═══ PROVIDED INFORMATION
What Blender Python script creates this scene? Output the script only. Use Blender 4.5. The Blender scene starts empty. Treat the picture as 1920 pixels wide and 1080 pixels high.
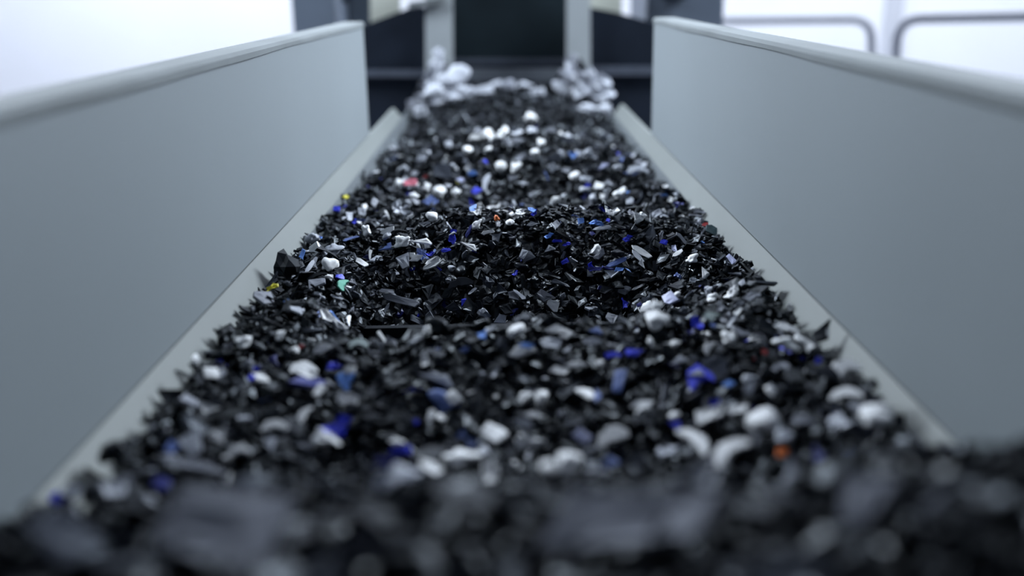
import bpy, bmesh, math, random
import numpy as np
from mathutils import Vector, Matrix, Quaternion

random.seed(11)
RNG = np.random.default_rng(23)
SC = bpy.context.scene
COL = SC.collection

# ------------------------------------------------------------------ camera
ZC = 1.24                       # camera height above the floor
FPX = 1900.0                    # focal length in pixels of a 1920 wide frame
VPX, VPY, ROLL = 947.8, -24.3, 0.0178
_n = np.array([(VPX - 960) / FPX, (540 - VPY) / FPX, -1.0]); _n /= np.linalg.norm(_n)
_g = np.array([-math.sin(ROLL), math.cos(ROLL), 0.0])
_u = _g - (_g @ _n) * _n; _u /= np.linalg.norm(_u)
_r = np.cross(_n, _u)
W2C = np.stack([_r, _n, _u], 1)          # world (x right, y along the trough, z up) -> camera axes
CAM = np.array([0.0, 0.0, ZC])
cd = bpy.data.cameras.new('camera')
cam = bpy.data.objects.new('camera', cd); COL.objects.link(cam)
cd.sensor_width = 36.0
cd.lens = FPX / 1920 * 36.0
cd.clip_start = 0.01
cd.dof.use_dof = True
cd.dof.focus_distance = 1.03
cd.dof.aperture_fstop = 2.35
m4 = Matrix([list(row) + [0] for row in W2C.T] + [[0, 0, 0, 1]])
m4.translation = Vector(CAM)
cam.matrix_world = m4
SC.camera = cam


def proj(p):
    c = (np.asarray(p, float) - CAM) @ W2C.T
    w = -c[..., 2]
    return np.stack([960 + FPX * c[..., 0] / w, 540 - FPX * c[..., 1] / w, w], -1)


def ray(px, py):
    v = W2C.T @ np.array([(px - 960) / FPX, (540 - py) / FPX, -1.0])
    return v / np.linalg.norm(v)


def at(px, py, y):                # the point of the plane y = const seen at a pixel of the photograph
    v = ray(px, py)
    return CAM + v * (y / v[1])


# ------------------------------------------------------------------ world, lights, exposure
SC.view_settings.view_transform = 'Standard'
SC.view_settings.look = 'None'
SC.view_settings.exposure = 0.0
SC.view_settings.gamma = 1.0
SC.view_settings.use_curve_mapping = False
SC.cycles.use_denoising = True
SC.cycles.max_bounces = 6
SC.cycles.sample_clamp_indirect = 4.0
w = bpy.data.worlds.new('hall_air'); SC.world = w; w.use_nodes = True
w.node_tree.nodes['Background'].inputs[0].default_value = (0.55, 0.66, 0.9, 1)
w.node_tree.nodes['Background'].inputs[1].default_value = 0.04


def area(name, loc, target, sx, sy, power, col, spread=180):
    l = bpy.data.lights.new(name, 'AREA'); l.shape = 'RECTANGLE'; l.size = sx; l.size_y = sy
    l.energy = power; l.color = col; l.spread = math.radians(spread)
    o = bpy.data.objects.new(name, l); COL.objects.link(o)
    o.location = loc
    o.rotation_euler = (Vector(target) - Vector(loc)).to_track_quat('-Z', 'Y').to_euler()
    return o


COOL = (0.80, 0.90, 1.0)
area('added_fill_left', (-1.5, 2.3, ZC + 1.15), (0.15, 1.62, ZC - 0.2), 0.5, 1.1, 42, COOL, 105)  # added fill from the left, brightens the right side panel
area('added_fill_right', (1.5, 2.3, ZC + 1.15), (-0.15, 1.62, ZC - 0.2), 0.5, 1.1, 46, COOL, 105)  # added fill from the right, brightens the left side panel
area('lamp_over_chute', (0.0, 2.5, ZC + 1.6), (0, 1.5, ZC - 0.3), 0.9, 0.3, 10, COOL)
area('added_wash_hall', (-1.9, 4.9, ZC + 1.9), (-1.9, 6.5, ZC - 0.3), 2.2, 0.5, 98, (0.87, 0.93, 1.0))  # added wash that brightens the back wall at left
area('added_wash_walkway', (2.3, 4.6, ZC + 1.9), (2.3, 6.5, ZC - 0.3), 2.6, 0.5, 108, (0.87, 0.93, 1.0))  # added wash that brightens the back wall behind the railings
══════
═══ PROVIDED INFORMATION
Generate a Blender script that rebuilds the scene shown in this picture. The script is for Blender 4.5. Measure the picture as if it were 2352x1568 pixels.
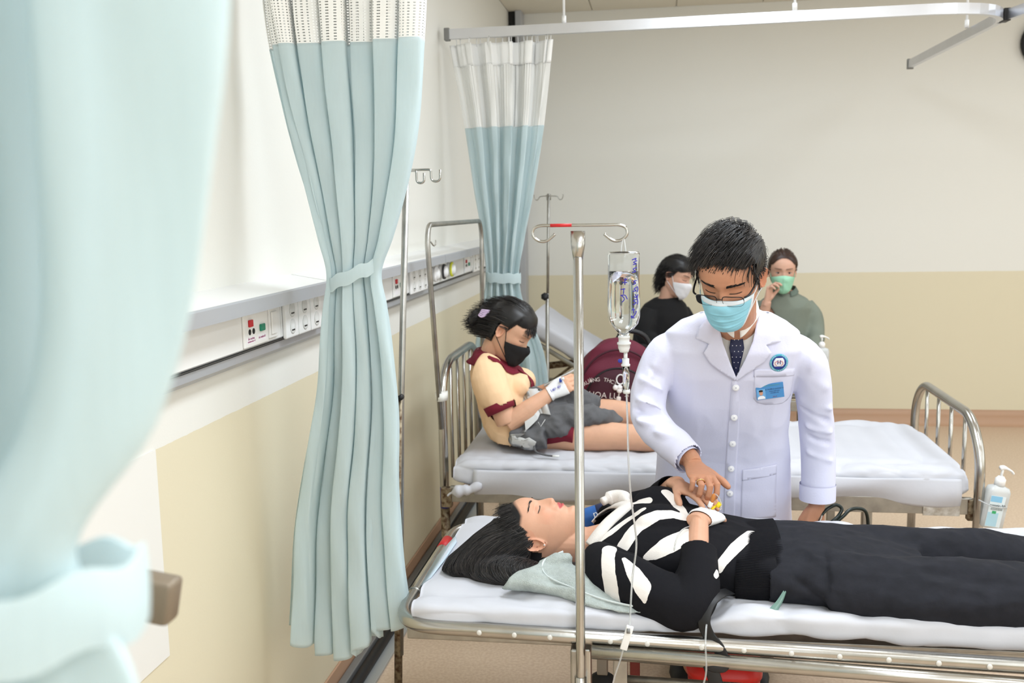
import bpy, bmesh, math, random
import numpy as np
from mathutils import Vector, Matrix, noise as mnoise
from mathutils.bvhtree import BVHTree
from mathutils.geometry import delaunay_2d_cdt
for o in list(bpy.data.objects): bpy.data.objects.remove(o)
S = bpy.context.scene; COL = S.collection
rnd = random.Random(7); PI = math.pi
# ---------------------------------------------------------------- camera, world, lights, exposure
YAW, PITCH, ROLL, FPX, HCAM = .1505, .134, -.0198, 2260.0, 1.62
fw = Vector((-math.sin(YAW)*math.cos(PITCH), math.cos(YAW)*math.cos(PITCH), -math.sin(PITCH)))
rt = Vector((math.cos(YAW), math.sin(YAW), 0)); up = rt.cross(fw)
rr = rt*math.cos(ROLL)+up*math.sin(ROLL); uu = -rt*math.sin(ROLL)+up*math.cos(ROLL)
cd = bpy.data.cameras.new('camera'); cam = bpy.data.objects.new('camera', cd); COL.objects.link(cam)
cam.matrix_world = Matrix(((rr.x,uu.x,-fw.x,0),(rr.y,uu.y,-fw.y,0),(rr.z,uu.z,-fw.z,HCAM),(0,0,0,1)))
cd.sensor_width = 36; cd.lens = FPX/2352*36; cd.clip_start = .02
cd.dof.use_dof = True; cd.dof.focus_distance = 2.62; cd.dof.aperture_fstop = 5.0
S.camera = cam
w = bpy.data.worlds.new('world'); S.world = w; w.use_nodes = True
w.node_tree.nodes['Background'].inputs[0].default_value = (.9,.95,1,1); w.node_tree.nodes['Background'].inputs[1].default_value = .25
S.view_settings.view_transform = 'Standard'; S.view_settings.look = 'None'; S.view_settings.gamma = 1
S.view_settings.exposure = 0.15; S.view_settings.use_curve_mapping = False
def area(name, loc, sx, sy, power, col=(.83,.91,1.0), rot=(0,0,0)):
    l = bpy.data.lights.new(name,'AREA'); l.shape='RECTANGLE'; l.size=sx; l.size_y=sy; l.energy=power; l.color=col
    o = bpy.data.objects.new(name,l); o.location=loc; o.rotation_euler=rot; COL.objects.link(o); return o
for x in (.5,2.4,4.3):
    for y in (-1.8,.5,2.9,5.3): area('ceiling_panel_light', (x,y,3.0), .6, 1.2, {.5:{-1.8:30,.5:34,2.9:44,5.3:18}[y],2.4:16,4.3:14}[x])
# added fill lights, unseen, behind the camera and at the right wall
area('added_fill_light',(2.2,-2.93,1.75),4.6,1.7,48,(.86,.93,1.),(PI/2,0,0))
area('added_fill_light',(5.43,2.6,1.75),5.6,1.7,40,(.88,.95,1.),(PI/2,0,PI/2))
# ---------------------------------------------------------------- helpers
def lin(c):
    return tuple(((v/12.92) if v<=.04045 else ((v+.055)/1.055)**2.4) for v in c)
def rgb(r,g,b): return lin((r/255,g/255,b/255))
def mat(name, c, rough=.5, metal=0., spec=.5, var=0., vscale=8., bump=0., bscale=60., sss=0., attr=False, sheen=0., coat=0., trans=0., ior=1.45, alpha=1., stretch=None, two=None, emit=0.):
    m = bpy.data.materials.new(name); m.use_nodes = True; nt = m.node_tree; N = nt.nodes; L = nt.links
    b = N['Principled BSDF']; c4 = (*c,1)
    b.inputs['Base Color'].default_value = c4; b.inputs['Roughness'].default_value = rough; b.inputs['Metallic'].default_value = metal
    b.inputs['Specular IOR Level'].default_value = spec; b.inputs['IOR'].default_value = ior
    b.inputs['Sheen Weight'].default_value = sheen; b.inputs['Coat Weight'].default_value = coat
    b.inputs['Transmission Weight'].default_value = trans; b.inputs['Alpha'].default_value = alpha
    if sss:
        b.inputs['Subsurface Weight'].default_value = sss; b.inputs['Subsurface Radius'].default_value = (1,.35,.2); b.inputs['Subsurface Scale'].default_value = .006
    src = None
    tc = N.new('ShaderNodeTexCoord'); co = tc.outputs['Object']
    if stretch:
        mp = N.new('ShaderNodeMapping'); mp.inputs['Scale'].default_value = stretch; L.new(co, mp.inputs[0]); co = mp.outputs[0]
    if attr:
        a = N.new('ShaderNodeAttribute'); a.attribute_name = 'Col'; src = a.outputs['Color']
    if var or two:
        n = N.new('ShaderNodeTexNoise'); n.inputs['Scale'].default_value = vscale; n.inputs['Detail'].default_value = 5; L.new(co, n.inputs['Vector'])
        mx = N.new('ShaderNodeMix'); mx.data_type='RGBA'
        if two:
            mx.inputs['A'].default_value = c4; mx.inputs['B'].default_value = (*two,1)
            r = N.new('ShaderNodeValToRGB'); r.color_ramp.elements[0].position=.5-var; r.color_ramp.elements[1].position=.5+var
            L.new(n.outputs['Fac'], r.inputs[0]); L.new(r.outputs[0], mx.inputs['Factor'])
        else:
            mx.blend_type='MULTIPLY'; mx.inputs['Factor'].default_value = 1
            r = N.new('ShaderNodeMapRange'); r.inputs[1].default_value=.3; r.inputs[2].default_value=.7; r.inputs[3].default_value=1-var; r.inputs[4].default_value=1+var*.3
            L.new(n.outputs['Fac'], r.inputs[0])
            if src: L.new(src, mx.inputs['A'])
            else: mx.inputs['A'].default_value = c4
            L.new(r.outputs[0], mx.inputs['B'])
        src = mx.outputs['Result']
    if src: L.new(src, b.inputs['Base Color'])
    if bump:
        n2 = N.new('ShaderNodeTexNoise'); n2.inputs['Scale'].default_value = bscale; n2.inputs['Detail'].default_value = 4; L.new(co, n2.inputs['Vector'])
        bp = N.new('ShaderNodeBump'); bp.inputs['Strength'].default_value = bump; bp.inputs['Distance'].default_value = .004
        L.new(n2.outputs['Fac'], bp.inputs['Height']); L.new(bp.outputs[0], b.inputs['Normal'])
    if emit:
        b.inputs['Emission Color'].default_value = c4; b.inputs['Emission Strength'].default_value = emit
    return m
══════
[DIRECTIONS]
Your task is to retype exactly the lines from the one containing "What Blender Python" through the one containing "COL = SC.collection", leaving every picture out.

[SOLUTION TO THIS PROBLEM]
What Blender Python script creates this scene? Output the script only. Use Blender 4.5. The Blender scene starts empty. Treat the picture as 1920 pixels wide and 1080 pixels high.
import bpy, bmesh, math, random
import numpy as np
from mathutils import Vector, Matrix, Quaternion

random.seed(11)
RNG = np.random.default_rng(23)
SC = bpy.context.scene
COL = SC.collection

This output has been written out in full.